__Written instruction__. Copy out, unchanged, every line from the start of the records to the line that contains "from mathutils import Vector", and stop there.

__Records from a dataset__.
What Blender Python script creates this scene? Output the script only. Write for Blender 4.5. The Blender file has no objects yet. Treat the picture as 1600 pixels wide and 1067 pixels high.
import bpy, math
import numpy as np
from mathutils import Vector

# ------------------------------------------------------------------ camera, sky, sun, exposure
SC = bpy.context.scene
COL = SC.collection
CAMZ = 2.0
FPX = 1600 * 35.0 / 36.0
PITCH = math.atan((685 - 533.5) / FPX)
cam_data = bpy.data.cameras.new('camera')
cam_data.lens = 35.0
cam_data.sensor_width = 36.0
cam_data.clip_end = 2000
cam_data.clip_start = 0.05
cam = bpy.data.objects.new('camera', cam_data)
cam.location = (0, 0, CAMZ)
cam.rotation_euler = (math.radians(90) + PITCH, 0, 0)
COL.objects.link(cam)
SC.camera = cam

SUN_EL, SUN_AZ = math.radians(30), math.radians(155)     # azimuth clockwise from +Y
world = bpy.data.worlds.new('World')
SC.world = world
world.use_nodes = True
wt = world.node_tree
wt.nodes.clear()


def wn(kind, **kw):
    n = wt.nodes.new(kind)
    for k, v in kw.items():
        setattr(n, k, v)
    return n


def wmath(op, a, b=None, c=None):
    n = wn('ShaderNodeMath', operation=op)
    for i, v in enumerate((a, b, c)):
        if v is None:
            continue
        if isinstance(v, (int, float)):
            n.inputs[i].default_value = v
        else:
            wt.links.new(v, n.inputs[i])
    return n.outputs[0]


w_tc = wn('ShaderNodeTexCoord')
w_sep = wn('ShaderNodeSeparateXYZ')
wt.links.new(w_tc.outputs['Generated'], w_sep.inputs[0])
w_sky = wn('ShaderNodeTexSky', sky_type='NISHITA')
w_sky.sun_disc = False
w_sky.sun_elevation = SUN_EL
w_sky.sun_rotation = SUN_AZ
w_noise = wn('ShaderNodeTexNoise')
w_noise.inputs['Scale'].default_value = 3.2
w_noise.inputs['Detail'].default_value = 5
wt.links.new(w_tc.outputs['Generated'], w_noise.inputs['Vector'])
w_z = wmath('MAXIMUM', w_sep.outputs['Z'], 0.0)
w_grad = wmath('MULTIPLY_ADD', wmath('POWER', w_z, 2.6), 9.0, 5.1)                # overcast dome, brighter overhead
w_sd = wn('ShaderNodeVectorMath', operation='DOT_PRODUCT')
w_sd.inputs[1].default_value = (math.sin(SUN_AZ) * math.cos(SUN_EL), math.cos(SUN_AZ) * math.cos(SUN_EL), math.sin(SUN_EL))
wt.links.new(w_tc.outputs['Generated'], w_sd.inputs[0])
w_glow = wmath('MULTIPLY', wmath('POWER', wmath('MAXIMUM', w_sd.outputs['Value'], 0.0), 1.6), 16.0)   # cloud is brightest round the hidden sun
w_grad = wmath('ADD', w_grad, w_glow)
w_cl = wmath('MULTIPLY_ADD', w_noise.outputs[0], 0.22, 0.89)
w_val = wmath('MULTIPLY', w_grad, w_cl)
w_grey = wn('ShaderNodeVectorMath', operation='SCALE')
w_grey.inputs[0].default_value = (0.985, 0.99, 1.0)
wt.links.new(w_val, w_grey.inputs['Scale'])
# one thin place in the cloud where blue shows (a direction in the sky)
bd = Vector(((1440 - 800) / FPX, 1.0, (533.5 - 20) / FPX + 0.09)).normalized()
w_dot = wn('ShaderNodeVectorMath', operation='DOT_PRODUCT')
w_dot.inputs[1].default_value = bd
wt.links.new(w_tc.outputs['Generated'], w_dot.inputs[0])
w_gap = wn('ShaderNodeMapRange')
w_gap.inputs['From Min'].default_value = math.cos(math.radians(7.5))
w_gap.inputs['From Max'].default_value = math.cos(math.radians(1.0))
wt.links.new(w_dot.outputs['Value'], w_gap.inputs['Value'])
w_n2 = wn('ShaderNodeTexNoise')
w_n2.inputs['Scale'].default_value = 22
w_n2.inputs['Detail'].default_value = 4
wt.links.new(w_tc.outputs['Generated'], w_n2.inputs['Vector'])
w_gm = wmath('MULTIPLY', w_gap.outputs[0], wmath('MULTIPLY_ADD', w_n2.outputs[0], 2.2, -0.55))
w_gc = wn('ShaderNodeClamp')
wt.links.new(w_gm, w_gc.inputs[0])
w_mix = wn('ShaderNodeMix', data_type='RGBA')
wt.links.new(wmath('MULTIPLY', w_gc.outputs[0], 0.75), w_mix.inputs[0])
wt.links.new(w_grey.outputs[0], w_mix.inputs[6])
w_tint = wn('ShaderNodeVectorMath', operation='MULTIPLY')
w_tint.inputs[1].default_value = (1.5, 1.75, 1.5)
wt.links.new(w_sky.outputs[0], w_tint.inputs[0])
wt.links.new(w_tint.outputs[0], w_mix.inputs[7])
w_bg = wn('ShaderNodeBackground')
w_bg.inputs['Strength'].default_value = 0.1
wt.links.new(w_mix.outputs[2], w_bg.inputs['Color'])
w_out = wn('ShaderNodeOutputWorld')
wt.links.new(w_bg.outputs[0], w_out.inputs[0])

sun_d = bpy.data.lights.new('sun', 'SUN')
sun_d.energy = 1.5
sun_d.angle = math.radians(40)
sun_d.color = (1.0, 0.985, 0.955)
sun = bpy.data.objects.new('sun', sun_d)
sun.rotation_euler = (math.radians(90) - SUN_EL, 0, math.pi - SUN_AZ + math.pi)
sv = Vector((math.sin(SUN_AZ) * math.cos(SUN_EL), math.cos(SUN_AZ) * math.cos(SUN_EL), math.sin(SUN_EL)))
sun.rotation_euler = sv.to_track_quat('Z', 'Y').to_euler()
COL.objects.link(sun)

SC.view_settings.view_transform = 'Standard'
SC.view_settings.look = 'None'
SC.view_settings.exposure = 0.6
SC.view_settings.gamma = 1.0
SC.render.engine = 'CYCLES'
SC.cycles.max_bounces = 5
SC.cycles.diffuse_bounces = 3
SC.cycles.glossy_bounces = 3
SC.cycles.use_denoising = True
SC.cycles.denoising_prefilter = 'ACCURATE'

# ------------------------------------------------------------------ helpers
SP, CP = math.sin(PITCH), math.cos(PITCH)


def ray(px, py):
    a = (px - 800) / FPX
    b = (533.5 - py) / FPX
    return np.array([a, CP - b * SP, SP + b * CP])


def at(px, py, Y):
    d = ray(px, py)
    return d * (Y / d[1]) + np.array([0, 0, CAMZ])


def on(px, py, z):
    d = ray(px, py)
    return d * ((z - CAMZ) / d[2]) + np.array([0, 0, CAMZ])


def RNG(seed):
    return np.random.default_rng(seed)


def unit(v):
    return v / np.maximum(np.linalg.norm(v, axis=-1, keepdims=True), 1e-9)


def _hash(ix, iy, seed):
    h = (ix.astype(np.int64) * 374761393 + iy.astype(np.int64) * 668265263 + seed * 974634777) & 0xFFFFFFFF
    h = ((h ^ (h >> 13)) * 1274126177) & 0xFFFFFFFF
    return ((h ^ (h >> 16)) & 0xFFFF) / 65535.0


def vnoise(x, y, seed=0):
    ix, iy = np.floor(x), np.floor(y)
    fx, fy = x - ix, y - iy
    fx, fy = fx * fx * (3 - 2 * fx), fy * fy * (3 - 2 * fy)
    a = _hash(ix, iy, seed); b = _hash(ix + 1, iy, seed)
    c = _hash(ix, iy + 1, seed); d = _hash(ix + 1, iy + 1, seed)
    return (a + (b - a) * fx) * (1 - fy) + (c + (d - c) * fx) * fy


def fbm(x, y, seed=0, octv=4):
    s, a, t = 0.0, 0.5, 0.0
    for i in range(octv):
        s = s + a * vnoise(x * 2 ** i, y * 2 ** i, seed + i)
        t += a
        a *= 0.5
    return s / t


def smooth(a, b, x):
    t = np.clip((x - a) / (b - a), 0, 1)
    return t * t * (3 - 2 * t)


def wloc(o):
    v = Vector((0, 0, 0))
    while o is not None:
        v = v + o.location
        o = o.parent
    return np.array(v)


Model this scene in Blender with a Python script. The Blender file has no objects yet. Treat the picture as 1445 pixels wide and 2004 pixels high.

__Finished exercise__.
What Blender Python script creates this scene? Output the script only. Write for Blender 4.5. The Blender file has no objects yet. Treat the picture as 1600 pixels wide and 1067 pixels high.
import bpy, math
import numpy as np
from mathutils import Vector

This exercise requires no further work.